Txema Baez, Novadays, and Soledad Perlado, Ministry of Agriculture, Food and Environmental Affairs

4 November 2016

1. Spain consistently ranks among the nations with the most cities participating in EUROPEANMOBILITYWEEK. What has driven this success?

As far as we are concerned, the success in participation lays in the coordination and awareness-raising work that has been carried-out since 2000 by the Ministry of Agriculture, Food and Environment. Since 2001, it has been mandatory in Spain for municipalities to install permanent measures to register their participation in EUROPEANMOBILITYWEEK, thereby making the initiative more long lasting and ensuring that municipalities continue to benefit year after year. Over 2000 permanent measures were developed in Spain each year over the last 10 years.

Permanent measures involve political and budgetary oversight so the municipal plenary meetings are the ones to control EUROPEANMOBILITYWEEK participation, which gives greater visibility among all political groups and to the citizens themselves.

It is fair to add the work of the Spanish Coordination to the reasons for success, which conducts annual reports recording all measures and activities conducted in the municipalities.

2. Why do you think EUROPEANMOBILITYWEEK is so popular in the country?

A part of its popularity comes from the fact that it is a topic that has entered public debate, not only in municipalities, but in society in general. The Spanish Coordination has enhanced the participation of organisations, institutions, companies and other sections of society to perform actions on sustainable mobility, taking their share of responsibility in choosing their mode of mobility.

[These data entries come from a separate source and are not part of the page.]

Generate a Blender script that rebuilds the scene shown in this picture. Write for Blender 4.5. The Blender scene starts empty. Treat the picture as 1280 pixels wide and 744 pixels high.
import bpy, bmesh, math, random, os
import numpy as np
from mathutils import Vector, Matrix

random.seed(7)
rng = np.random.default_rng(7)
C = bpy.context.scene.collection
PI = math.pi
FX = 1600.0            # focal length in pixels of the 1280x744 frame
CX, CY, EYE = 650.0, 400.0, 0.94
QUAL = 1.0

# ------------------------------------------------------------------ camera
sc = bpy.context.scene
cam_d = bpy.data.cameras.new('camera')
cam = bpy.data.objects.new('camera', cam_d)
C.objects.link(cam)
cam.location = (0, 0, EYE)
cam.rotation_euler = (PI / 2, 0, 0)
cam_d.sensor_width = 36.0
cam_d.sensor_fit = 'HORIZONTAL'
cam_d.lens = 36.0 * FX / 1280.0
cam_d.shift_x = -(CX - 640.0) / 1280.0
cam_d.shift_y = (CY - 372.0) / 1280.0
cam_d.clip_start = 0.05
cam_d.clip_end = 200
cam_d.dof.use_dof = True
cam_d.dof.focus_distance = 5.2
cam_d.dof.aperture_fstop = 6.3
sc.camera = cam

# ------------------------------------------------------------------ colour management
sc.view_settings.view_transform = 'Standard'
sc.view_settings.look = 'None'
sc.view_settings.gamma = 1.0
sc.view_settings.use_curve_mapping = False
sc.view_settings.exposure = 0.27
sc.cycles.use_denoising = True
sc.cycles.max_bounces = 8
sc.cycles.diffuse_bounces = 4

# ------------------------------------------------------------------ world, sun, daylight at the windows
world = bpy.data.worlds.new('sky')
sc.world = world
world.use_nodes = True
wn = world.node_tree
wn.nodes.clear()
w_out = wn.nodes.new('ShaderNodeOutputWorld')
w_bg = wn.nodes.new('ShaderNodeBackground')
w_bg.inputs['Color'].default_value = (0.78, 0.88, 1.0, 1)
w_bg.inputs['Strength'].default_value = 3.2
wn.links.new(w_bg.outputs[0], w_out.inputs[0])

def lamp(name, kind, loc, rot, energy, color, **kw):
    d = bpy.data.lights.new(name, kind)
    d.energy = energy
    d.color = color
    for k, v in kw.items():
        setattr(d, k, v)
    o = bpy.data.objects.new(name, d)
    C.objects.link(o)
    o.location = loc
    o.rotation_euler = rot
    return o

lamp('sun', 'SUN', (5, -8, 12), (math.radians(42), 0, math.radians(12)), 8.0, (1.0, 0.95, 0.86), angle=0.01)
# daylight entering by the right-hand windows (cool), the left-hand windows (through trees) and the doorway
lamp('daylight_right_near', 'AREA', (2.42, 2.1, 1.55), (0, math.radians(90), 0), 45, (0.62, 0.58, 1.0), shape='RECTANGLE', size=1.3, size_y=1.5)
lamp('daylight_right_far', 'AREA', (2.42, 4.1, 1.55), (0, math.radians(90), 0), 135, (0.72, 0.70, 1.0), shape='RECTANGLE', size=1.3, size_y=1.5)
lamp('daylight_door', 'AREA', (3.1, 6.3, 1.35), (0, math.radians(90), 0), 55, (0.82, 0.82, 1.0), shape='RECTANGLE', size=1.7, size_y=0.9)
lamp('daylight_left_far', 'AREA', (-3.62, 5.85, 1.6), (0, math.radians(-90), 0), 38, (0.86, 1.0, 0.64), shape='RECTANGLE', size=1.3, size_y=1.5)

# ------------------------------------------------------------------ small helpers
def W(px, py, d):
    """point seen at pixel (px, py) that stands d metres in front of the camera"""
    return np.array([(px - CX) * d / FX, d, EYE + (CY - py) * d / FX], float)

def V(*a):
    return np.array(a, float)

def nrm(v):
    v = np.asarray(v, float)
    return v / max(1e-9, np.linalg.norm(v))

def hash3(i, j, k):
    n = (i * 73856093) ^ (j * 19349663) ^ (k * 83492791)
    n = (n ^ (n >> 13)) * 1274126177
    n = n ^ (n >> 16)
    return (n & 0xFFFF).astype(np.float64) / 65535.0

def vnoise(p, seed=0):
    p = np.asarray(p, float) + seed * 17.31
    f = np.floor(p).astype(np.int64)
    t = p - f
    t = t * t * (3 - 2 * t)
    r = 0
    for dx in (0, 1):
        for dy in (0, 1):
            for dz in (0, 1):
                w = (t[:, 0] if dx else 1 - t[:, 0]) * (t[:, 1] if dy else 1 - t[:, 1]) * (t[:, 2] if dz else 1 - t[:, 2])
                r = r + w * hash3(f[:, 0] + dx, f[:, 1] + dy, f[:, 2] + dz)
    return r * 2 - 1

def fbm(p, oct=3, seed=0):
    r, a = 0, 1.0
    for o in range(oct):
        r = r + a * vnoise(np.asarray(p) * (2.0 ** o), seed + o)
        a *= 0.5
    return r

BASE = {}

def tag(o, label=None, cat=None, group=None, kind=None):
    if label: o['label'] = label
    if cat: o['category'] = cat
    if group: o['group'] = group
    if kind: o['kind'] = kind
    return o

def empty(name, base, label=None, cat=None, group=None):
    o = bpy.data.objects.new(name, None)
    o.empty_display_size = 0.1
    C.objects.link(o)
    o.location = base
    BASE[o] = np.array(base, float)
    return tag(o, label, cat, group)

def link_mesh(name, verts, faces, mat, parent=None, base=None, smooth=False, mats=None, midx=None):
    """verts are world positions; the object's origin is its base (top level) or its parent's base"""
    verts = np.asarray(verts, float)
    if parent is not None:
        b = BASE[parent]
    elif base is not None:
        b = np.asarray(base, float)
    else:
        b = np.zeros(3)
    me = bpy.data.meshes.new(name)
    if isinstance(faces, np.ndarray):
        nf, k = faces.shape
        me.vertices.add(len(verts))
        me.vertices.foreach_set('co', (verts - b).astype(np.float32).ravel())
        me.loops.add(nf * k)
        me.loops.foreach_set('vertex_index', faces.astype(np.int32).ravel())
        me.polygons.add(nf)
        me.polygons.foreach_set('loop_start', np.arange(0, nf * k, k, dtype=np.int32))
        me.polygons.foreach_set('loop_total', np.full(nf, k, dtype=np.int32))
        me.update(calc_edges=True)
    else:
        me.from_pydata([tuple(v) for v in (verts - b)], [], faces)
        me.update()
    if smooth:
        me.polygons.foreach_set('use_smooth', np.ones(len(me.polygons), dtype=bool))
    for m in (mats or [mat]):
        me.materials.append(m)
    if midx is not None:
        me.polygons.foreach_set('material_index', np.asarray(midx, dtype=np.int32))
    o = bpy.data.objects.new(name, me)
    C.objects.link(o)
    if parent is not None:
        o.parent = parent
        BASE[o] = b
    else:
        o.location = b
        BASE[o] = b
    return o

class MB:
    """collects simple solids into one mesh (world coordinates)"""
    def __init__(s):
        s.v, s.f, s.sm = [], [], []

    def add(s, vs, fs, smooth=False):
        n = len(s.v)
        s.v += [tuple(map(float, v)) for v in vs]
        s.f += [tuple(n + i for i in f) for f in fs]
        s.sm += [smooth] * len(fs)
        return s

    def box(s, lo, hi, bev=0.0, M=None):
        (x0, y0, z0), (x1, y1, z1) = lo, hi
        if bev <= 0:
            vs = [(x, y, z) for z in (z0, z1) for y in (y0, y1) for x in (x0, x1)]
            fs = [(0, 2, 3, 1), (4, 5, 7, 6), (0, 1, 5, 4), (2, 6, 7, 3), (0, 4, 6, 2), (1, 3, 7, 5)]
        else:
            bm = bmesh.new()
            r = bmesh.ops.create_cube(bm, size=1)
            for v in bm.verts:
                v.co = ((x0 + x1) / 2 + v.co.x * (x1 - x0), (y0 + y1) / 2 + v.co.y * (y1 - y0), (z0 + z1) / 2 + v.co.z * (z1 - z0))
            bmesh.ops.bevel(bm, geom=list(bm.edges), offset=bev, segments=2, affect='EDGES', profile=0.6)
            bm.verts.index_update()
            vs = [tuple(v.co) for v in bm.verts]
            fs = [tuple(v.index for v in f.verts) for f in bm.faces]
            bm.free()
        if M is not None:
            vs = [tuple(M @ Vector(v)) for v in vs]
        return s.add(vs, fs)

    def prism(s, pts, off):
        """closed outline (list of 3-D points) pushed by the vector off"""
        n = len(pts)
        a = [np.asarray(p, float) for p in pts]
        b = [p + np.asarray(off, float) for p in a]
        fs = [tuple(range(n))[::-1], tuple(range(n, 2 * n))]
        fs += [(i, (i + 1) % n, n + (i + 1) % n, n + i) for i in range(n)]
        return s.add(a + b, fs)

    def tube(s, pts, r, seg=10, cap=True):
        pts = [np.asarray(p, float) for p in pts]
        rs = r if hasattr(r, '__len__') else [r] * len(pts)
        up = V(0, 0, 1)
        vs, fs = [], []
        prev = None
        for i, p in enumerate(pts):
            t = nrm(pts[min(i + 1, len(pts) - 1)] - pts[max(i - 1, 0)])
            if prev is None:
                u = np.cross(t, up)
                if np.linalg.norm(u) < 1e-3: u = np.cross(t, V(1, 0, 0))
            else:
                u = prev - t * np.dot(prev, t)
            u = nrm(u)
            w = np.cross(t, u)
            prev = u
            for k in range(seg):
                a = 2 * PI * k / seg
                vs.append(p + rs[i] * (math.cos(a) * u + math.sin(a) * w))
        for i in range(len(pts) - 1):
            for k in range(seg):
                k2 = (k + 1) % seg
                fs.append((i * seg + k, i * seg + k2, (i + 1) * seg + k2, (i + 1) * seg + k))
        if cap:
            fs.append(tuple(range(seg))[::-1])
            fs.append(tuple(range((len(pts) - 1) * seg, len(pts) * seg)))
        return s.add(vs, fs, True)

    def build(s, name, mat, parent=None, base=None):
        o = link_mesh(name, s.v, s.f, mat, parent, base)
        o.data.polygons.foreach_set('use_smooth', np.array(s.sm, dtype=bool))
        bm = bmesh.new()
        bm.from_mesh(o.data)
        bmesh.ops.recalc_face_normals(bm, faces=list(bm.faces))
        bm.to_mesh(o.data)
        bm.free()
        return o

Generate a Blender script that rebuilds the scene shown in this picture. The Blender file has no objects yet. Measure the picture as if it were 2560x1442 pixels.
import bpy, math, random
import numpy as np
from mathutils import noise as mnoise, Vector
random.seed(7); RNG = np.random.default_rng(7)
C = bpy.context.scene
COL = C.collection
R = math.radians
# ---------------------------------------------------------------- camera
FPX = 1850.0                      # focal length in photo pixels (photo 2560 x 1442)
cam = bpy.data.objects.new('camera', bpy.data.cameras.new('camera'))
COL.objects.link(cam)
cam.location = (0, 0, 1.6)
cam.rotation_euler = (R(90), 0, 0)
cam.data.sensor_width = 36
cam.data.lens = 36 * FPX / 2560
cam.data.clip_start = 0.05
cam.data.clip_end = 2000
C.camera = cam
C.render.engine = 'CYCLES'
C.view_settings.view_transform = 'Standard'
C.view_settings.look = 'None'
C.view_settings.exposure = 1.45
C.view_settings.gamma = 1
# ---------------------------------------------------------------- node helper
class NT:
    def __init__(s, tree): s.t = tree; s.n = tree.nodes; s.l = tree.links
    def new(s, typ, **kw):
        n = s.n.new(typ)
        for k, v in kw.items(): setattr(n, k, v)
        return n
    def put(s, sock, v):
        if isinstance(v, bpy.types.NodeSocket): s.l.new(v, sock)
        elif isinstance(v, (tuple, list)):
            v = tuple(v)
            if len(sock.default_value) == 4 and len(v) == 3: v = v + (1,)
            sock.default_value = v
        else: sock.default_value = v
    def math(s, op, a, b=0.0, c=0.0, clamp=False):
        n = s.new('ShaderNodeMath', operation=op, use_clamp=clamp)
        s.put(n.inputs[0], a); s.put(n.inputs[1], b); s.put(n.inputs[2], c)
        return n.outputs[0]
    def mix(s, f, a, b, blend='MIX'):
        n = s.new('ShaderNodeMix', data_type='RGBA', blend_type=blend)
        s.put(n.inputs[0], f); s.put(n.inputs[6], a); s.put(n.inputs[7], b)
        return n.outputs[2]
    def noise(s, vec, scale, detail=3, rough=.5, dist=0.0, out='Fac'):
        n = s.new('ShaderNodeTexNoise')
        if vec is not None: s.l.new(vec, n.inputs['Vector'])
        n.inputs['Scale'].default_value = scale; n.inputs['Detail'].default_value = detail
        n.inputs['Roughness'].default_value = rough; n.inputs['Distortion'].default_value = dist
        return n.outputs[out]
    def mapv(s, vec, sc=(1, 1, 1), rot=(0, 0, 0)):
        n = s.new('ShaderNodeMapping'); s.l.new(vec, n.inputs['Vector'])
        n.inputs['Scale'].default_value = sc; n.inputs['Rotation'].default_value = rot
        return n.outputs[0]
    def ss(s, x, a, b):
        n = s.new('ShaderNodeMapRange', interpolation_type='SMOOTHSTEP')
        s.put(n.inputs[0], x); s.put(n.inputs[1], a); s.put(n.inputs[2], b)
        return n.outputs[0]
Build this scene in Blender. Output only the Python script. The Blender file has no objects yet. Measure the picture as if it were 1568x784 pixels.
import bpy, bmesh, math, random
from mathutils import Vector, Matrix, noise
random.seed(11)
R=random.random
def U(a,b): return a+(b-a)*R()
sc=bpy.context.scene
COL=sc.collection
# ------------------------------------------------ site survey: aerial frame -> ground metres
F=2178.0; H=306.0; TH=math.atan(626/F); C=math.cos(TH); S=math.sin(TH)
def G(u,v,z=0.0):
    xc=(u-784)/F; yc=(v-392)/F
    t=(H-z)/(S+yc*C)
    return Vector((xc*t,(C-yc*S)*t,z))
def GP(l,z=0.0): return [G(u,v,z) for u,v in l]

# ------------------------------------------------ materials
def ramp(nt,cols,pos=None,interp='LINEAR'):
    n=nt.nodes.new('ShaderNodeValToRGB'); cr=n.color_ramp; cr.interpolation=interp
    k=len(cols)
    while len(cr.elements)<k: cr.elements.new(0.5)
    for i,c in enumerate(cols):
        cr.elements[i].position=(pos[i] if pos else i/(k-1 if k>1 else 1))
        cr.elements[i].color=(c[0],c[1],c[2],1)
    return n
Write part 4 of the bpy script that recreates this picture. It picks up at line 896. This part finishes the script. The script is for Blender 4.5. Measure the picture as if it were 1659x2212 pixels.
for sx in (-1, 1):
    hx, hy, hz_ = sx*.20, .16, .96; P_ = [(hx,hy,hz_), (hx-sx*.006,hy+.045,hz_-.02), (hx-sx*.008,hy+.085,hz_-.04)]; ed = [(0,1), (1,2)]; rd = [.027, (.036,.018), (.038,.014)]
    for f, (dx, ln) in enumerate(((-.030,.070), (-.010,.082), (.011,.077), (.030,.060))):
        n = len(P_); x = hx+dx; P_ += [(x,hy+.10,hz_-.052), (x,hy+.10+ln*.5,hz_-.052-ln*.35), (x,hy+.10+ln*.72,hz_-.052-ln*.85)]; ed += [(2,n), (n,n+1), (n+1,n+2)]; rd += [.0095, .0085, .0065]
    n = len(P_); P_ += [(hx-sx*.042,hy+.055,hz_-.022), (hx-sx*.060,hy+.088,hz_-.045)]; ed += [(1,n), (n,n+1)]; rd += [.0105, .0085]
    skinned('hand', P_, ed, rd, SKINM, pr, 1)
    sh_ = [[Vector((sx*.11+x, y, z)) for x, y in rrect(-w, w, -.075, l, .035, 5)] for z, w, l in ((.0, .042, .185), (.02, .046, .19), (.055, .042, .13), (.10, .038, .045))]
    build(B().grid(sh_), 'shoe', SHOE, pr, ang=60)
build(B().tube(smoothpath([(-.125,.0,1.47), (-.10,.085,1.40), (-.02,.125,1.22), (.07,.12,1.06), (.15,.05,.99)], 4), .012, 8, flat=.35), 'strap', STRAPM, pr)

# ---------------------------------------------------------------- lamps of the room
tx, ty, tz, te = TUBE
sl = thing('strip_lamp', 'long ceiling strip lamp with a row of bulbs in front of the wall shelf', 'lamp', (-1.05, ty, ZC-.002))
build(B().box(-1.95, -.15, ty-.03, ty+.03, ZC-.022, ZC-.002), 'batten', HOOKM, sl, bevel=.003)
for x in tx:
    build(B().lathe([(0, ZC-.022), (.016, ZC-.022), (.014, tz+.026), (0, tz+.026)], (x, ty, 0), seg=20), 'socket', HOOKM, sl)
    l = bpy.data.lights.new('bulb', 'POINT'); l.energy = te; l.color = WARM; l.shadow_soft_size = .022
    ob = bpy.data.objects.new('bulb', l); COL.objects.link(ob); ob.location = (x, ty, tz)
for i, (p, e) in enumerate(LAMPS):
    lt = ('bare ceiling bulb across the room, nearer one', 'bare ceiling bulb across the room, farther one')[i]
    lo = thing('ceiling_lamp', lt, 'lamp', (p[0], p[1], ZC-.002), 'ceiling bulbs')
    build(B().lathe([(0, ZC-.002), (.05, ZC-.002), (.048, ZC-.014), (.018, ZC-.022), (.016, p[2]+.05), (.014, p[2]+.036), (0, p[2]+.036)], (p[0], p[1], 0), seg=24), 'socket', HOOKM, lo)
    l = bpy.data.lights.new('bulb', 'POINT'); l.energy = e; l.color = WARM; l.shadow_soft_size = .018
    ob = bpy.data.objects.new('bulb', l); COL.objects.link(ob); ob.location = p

Being a European initiative promoted by the European Commission and coordinated by the Ministry, municipalities feel part of a wider European celebration, gaining visibility within a common project, and learning about mobility actions in other European cities.

It is also to be pointed out that Spain is a country where most of its cities and towns have old quarters, and recovering them through actions such as pedestrianising streets, traffic restrictions, speed restrictions, and so on, represent a great advantage. These advantages are appreciated by the public immediately since they contribute to the improvement of quality of life.

San Sebastián, Santiago de Compostela, Valladolid, Gijón, León, and Vitoria, for example, have all been participants in EUROPEANMOBILITYWEEK from the beginning and have strategically embraced sustainable mobility. It has also spread to other cities - a good example is Murcia, the city that won the 2015 Spanish and EUROPEANMOBILITYWEEK awards.

3. What are the main challenges that you face in encouraging cities to take part in EUROPEANMOBILITYWEEK in Spain?

The main challenge is to involve more cities in a progressive way, but also and fundamentally, civil society and the media. The aim is to make citizens responsible for their behaviour when it comes to choosing a means of transport. That is the reason why in the Spanish Awards, presented by the Ministry of Agriculture, Food and Environment, there are additional categories for the media and for companies and social organisations that encourage the use of sustainable mobility in their field.

Awareness-raising remains the main challenge since it involves the promotion of changing patterns of mobility that depend on the individual decisions of each citizen, which demands a pedagogical and sensitive approach.

4. What is the future of sustainable mobility in Spain?

Sustainable mobility is a cross-cutting element in each municipality’s politics that touches upon different areas, such as urban development, traffic, environment, health, and so on. The trend should be to develop integrated and horizontal policies that improve quality of life in the city, especially through education, awareness, innovation and urban planning, with the preparation of mobility studies related to new urban developments.

It will also be necessary to expand the level of participation and involve new actors that visualise and replicate sustainable mobility policies. We believe that the future will require the increased exchange of experiences between Spanish and European cities. This could be facilitated through a database managed by the European Commission.